Hi Russell, This is only a bit connected but I'm curious if you've read much of John Gray's later work, after he turned against Hayek and turned to a sort of conservativism. I'd be interested to know what you think of it, if so. (It's generally gotten a pretty bad review from philosophers and political theorists, I think, but I've not read much of it.) I thought of this now because of Gray's remark, in the post-script to the 3rd edition of his book on Hayek, that the reason he turned against Hayek was that he came believe that the necessary "creative destruction" that came w/ a Hayekian approach was much too much destruction and too little creation. Anyway, I'd be interested to know what you think, if you've read any of his later work. (I've only read the earlier stuff- on Hayek and Mill and the like.)

Anonymous said...

One important distinction between Burke and Disraeli: the latter had to think about what to do about a capitalist and industrial society, while the former lived in one that remained predominately agrarian, with most power held by the landed.

Otherwise, agreed: the inability of many conservatives (particularly cultural ones) to recognize how unconservative capitalism is, always has amazed me. Probably a continuing reaction to the Commie menace.

Russell Arben Fox said...

Matt, I'm afraid I'm in the same boat as you; the only Gray I'm much familiar with is the earlier stuff. Sorry I can't help you there. You make want to become more familiar with the "conservative" Gray though; I'll have to look into his writings.

DCA, you're certainly correct that there is a limit how far one can reasonably take the distinctions between Burke and Disraeli; the worlds they inhabited different crucial ways. Burke could probably have imagine some of the changes the Industrial Revolution would bring, but Disraeli was in the thick of them. Still, that doesn't necessarily account for Burke's very illiberal affection for the monarchy, and it won't do to read Disraeli back into Burke as easily as I think Tanenhaus does. As for your point about the cultural and religious wings of movement conservatism having been in denial about the unconservative nature of capitalism, I couldn't agree more.

Anonymous said...

"if you've read much of John Gray's later work..."

Hayek is from Mars, Mills is from Venus?

Stephen said...

I have to say that I thought a very serious omission was race. The intellectuals' remnant conservatism of the 1950's gained an actual electoral majority in the 70's and beyond due to the reaction to the Civil Rights Movement. It's a legacy that is under-appreciated and important, and all his talk about conservative populist rallying against liberal elites ends up talking around a big gap in his piece.

Russell Arben Fox said...

Stephen, that's an excellent point; I agree that was a serious omission on Tanenhaus's part, as serious as his omission of the Cold War. I kind of alluded to it when I mentioned how the "righteous and tragically necessary struggle against racism and segregation in the South" gave liberals in the 50s and 60s a moral edge which translated easily into a contempt for the local authoritarians (and racists!) that previous, arguably more "conservative" reformers, had brought into their progressive coalitions, but it's a point worth expanding upon at length. Perhaps Tanenhaus's and others' worries about the collapse of an American conservatism that can address the modern economy is besides the point; one might very well say that the real problem is that the old social order was illiberal in a way that, ultimately, there could be not compromise with, and so there had to be a parting of ways.

kjb said...

i've read similiar ideas in the writings of Lezek Kolakowski on how to be a conservative-liberal-socialist; historian Jacques Barzun who called himself all three. Certain writers referred to New Deal supporting conservatives Peter Viereck and Clinton Rossiter as leftist.
One forgotten cultural critic who fit the pattern of a "Left conservative" was Dwight MacDonald, author of Theory of Mass Culture."
I found MacDonald's criticisms of Bill Buckley mirroring my own.

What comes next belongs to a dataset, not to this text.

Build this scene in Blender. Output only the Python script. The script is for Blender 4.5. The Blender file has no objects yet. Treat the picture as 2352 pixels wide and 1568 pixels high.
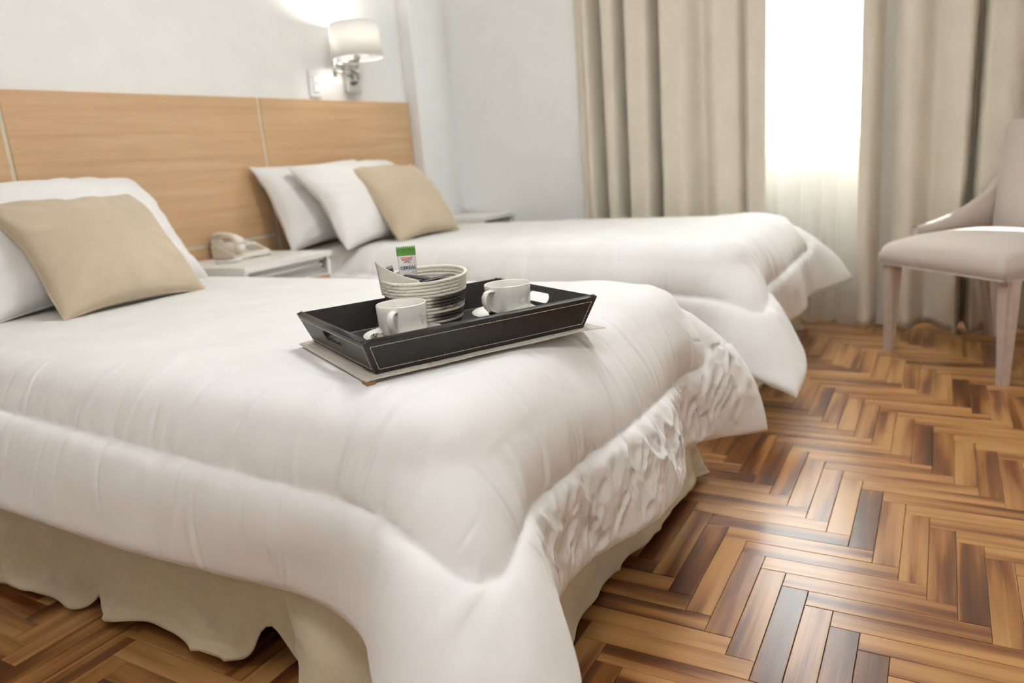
import bpy, bmesh, math, random
import numpy as np
from mathutils import Vector, Matrix, noise as mnoise

S = bpy.context.scene
COL = S.collection
random.seed(7)
RNG = np.random.default_rng(11)

# ------------------------------------------------------------------ camera
CAM_H = 0.87
yaw, pit, rol = (math.radians(a) for a in (30.2028, 13.8378, 4.5648))
fwd = Vector((math.cos(yaw) * math.cos(pit), math.sin(yaw) * math.cos(pit), -math.sin(pit)))
rgt = Vector((math.sin(yaw), -math.cos(yaw), 0.0))
dwn = fwd.cross(rgt)
rr = rgt * math.cos(rol) + dwn * math.sin(rol)
dd = dwn * math.cos(rol) - rgt * math.sin(rol)
cam_data = bpy.data.cameras.new('camera')
cam = bpy.data.objects.new('camera', cam_data)
COL.objects.link(cam)
m = Matrix.Identity(4)
for i in range(3):
    m[i][0] = rr[i]; m[i][1] = -dd[i]; m[i][2] = -fwd[i]
m[2][3] = CAM_H
cam.matrix_world = m
cam_data.sensor_width = 36.0
cam_data.lens = 1724.04 / 2352 * 36.0
cam_data.clip_start = 0.05
cam_data.dof.use_dof = True
cam_data.dof.focus_distance = 1.28
cam_data.dof.aperture_fstop = 2.8
S.camera = cam

# ------------------------------------------------------------------ world, sun, exposure
W = bpy.data.worlds.new('sky')
S.world = W
W.use_nodes = True
wn = W.node_tree.nodes
wn['Background'].inputs['Color'].default_value = (0.86, 0.94, 1.0, 1)
wn['Background'].inputs['Strength'].default_value = 10.0
S.view_settings.view_transform = 'Standard'
S.view_settings.look = 'None'
S.view_settings.gamma = 1.0
S.view_settings.use_curve_mapping = False
S.view_settings.exposure = 0.76
try:
    S.cycles.use_denoising = True
    S.cycles.max_bounces = 7
    S.cycles.diffuse_bounces = 4
    S.cycles.transparent_max_bounces = 12
    S.cycles.sample_clamp_indirect = 4.0
    S.cycles.blur_glossy = 1.0
    S.cycles.use_adaptive_sampling = True
    S.cycles.adaptive_threshold = 0.15
    S.cycles.adaptive_min_samples = 28
    S.cycles.caustics_reflective = False
    S.cycles.caustics_refractive = False
except Exception:
    pass

sun_d = bpy.data.lights.new('sun', 'SUN')
sun_d.energy = 80.0
sun_d.angle = math.radians(0.6)
sun_d.color = (1.0, 0.98, 0.95)
sun = bpy.data.objects.new('sun', sun_d)
COL.objects.link(sun)
sdir = Vector((-0.18, -0.42, -0.225))
sun.rotation_euler = sdir.to_track_quat('-Z', 'Y').to_euler()
sun.location = (6, 5, 5)

CEIL = 2.55
LAMP_AND_FILL = [(1.9, 0.8), (-0.15, 0.15)]  # room lamp, then an unseen fill added to brighten sides facing left
for i, (lx, ly) in enumerate(LAMP_AND_FILL):
    ld = bpy.data.lights.new('ceiling_lamp_or_fill_light', 'AREA')
    ld.shape = 'DISK'; ld.size = 0.62
    ld.energy = (10.3, 9.4)[i]
    ld.color = (0.845, 0.92, 1.0)
    lo = bpy.data.objects.new('ceiling_lamp_or_fill_light', ld)
    COL.objects.link(lo)
    lo.location = (lx, ly, CEIL - 0.105)

# ------------------------------------------------------------------ room constants
WALL_Y = 2.55      # wall behind the headboard
HB_Y = 2.53        # headboard face
WALL_X = 3.78      # window wall
LEFT_X, BACK_Y = -1.1, -2.1
CURT_X = 3.53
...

I have also found similiar ideas on a libertarian website called Bleeding Heart Libertarians, and by way of searching on Jacques Barzun, i found a blog called The Verma Post in which the writer introduces overlapping philosophical catergories like "Kantian Objectivism" harmonized with liberal-conservative.

The coining of the term Conservatarian is the one that i chose by way of my own wish to harmonize humanitarian and libertarian viewpoints, and my own conservative opinions.
I felt the need to do this because i was raised by democrats, and work with democrats.
I don't need heated angry debate when i'd rather be sharing life-affirming ideas.

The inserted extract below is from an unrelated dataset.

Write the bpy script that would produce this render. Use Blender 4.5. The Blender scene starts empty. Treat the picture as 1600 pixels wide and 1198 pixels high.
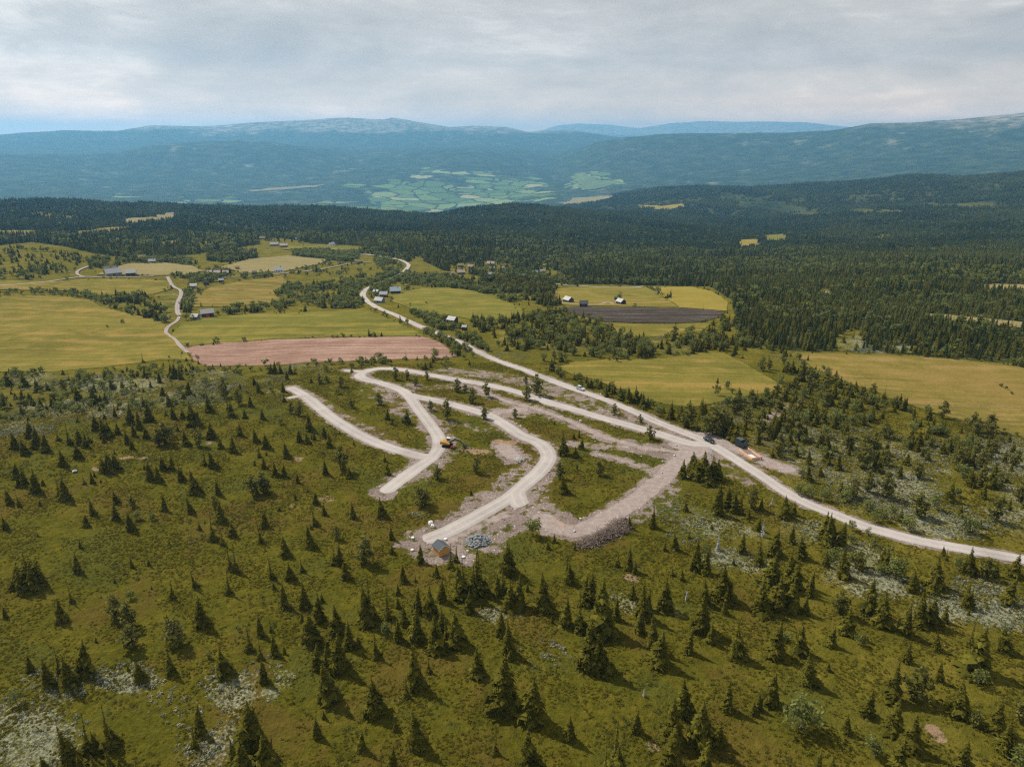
import bpy, math, random
import numpy as np
from mathutils import Vector, Matrix
from mathutils.geometry import delaunay_2d_cdt

SC = bpy.context.scene
COL = SC.collection
R = math.radians
rng = np.random.default_rng(7)
random.seed(7)

# ------------------------------------------------------------------ camera
HC = 100.0                      # drone height above the building plots
FPX, CX, CY = 1100.0, 800.0, 599.0
PITCH = math.atan((CY - 222.0) / FPX)
cam_d = bpy.data.cameras.new('camera')
cam_d.sensor_width = 36.0
cam_d.lens = 36.0 * FPX / 1600.0
cam_d.clip_start = 1.0
cam_d.clip_end = 90000.0
cam = bpy.data.objects.new('camera', cam_d)
COL.objects.link(cam)
cam.location = (0, 0, HC)
cam.rotation_euler = (math.pi / 2 - PITCH, 0, 0)
SC.camera = cam

# ------------------------------------------------------------------ light
SUN_EL, SUN_AZ = R(47), math.atan2(-0.80, 0.60)     # sun ahead and to the left
sdir = Vector((math.sin(SUN_AZ) * math.cos(SUN_EL), math.cos(SUN_AZ) * math.cos(SUN_EL), math.sin(SUN_EL)))
sun_d = bpy.data.lights.new('sun', 'SUN')
sun_d.energy = 5.0
sun_d.angle = R(0.6)
sun_d.color = (1.0, 0.93, 0.82)
sun = bpy.data.objects.new('sun', sun_d)
COL.objects.link(sun)
sun.rotation_euler = sdir.to_track_quat('Z', 'Y').to_euler()

W = bpy.data.worlds.new('World')
SC.world = W
W.use_nodes = True


class NT:
    """tiny helper to write node trees"""
    def __init__(s, tree):
        s.t = tree
        s.n = tree.nodes
        s.l = tree.links

    def new(s, typ, **kw):
        nd = s.n.new(typ)
        ins = kw.pop('ins', {})
        for k, v in kw.items():
            setattr(nd, k, v)
        for k, v in ins.items():
            s.set(nd, k, v)
        return nd

    def set(s, nd, k, v):
        sock = nd.inputs[k]
        if hasattr(v, 'is_linked') or isinstance(v, bpy.types.NodeSocket):
            s.l.new(v, sock)
        else:
            if isinstance(v, (tuple, list)) and len(v) == 3 and sock.type == 'RGBA':
                v = (*v, 1.0)
            sock.default_value = v

    def math(s, op, a, b=0.0, c=0.0, clamp=False):
        nd = s.new('ShaderNodeMath', operation=op, use_clamp=clamp)
        s.set(nd, 0, a)
        s.set(nd, 1, b)
        s.set(nd, 2, c)
        return nd.outputs[0]

    def noise(s, vec, scale, detail=4.0, rough=0.55, dist=0.0):
        nd = s.new('ShaderNodeTexNoise', ins={'Scale': scale, 'Detail': detail, 'Roughness': rough, 'Distortion': dist})
        s.l.new(vec, nd.inputs['Vector'])
        return nd.outputs['Fac']

    def ramp(s, fac, stops, interp='LINEAR'):
        nd = s.new('ShaderNodeValToRGB')
        cr = nd.color_ramp
        cr.interpolation = interp
        while len(cr.elements) < len(stops):
            cr.elements.new(0.5)
        for e, (p, c) in zip(cr.elements, stops):
            e.position = p
            e.color = (*c, 1.0) if isinstance(c, (tuple, list)) else (c, c, c, 1.0)
        s.l.new(fac, nd.inputs['Fac'])
        return nd.outputs['Color']

    def mix(s, fac, a, b, blend='MIX'):
        nd = s.new('ShaderNodeMix', data_type='RGBA', blend_type=blend)
        s.set(nd, 0, fac)
        for i, v in ((6, a), (7, b)):
            s.set(nd, i, v)
        return nd.outputs[2]

    def step(s, v, lo, hi):
        nd = s.new('ShaderNodeMapRange', interpolation_type='SMOOTHSTEP')
        s.set(nd, 0, v)
        s.set(nd, 1, lo)
        s.set(nd, 2, hi)
        return nd.outputs[0]

    def attr(s, name):
        return s.new('ShaderNodeAttribute', attribute_name=name)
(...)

This is only but my tentative opinion, but i think you're onto something. I think it better for conservatism to have progressive viewpoints included than the present day paranoid style of hate mongering and fear mongering. This might be a possibility for renewing peaceful dialogue, re-humanizing the political discourse.

It would also be better than cringing in fear every time the other party gets elected.

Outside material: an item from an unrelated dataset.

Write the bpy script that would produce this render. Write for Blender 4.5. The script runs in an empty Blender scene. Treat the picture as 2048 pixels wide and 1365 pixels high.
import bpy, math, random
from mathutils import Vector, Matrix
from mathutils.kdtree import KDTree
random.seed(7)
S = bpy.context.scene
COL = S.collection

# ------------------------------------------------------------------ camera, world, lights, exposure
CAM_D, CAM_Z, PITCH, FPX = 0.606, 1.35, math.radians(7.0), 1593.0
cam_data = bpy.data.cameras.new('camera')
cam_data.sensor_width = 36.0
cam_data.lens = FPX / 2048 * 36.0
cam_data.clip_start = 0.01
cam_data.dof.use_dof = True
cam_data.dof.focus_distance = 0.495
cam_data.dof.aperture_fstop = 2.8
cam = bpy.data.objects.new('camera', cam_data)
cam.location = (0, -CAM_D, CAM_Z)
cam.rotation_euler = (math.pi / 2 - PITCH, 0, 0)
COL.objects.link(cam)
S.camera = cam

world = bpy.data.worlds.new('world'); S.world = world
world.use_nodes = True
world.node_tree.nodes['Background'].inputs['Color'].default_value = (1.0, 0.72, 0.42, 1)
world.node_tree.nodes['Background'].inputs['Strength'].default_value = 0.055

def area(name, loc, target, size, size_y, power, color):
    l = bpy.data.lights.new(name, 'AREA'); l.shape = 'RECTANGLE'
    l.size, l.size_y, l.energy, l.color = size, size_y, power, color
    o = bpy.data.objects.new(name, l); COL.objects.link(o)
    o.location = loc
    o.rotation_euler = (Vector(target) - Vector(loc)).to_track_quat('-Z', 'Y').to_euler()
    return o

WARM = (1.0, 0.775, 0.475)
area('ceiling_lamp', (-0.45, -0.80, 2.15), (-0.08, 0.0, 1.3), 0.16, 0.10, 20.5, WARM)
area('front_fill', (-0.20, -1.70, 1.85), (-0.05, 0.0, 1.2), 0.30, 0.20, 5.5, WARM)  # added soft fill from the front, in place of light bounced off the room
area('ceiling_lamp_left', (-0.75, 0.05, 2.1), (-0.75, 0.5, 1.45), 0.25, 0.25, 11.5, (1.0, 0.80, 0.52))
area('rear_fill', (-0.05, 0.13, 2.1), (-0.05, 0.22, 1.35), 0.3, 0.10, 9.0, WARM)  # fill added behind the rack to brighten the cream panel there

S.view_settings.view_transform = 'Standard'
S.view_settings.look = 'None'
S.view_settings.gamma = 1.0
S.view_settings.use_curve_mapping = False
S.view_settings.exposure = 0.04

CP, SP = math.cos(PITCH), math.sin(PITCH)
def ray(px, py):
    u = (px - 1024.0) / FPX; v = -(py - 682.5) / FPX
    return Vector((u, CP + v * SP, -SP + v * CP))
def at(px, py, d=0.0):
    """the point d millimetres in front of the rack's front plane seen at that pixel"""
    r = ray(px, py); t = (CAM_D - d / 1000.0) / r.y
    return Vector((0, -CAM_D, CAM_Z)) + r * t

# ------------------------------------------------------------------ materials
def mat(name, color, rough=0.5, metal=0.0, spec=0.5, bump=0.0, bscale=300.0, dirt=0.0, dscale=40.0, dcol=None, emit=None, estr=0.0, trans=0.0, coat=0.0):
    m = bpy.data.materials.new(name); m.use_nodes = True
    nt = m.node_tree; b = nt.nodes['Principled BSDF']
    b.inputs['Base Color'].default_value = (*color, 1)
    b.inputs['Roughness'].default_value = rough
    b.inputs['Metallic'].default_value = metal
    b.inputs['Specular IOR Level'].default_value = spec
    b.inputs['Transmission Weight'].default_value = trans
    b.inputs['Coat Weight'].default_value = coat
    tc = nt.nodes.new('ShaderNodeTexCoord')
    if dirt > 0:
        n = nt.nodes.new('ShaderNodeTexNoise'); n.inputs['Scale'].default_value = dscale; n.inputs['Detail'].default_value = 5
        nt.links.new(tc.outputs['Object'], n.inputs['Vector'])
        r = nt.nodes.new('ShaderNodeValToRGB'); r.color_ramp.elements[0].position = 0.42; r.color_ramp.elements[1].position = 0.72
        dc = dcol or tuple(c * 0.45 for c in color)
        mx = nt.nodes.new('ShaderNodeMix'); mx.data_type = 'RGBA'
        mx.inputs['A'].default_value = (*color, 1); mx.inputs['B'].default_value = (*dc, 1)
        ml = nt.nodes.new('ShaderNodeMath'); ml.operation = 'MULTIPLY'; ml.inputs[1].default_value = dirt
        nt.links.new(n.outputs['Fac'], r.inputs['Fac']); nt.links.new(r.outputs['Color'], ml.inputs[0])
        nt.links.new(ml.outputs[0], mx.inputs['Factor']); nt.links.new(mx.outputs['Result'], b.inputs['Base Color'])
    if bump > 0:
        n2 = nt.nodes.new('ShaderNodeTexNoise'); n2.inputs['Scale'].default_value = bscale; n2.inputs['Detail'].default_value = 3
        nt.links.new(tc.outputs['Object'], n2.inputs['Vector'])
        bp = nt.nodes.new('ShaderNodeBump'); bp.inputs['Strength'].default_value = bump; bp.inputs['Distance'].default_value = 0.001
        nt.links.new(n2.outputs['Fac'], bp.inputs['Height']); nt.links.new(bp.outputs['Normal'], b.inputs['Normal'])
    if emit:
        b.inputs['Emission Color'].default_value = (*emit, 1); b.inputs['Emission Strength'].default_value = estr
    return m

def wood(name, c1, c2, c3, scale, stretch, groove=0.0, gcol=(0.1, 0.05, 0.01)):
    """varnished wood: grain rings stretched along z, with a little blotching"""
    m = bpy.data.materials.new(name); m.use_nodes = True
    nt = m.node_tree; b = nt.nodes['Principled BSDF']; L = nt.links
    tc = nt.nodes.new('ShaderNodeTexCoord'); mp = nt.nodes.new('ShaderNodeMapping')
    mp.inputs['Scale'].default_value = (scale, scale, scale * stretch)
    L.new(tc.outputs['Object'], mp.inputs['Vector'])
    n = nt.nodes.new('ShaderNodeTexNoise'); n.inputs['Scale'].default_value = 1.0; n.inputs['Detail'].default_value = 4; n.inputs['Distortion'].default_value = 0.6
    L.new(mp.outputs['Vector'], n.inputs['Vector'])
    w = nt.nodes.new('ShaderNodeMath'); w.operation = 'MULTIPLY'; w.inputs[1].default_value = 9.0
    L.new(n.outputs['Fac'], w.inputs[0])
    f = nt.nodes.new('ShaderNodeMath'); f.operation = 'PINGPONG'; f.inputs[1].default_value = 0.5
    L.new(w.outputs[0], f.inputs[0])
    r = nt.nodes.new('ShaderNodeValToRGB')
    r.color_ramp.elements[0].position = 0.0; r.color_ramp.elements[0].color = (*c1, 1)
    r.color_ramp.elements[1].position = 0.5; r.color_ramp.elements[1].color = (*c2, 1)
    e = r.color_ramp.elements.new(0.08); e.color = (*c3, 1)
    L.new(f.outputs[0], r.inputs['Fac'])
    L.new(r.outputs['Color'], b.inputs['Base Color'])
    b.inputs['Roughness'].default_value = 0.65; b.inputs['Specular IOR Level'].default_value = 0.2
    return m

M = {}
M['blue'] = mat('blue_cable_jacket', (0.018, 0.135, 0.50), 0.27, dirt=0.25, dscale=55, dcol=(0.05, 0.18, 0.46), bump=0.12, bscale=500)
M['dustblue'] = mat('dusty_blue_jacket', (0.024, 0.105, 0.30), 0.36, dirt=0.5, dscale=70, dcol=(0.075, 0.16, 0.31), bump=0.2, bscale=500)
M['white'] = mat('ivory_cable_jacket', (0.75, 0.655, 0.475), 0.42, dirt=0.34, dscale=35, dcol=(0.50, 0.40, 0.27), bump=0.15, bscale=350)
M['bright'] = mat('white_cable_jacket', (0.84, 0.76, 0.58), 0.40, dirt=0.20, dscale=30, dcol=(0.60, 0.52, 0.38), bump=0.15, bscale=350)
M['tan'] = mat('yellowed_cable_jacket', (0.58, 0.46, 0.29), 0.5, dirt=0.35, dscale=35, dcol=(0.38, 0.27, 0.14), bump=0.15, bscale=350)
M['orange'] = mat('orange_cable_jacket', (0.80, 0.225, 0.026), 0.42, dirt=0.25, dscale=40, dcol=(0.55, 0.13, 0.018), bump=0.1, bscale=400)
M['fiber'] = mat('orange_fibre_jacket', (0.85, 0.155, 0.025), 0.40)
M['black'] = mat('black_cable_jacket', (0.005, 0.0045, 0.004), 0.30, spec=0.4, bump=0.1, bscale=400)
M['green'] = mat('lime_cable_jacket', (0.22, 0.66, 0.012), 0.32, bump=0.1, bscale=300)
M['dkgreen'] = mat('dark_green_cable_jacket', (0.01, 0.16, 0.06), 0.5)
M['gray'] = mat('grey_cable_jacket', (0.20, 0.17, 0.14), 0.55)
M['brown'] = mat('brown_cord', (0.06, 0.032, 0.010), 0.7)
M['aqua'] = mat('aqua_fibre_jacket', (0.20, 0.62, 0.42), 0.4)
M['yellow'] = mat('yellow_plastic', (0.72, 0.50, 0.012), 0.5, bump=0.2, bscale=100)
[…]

As to Norman Mailer, he could have been a force for good, but the incident between him and his wife is too much for me to ignore.

I am also aware that the label "Left" has negative connotations for many people.
What i think could help, and what i'd ask for, is a distinction between "left" as totalitarian/communistic/mob rule/ road to serfdom and "left" as in humanitarian, pro-peace.
KJB. Merry Christmas and Happy Holidays.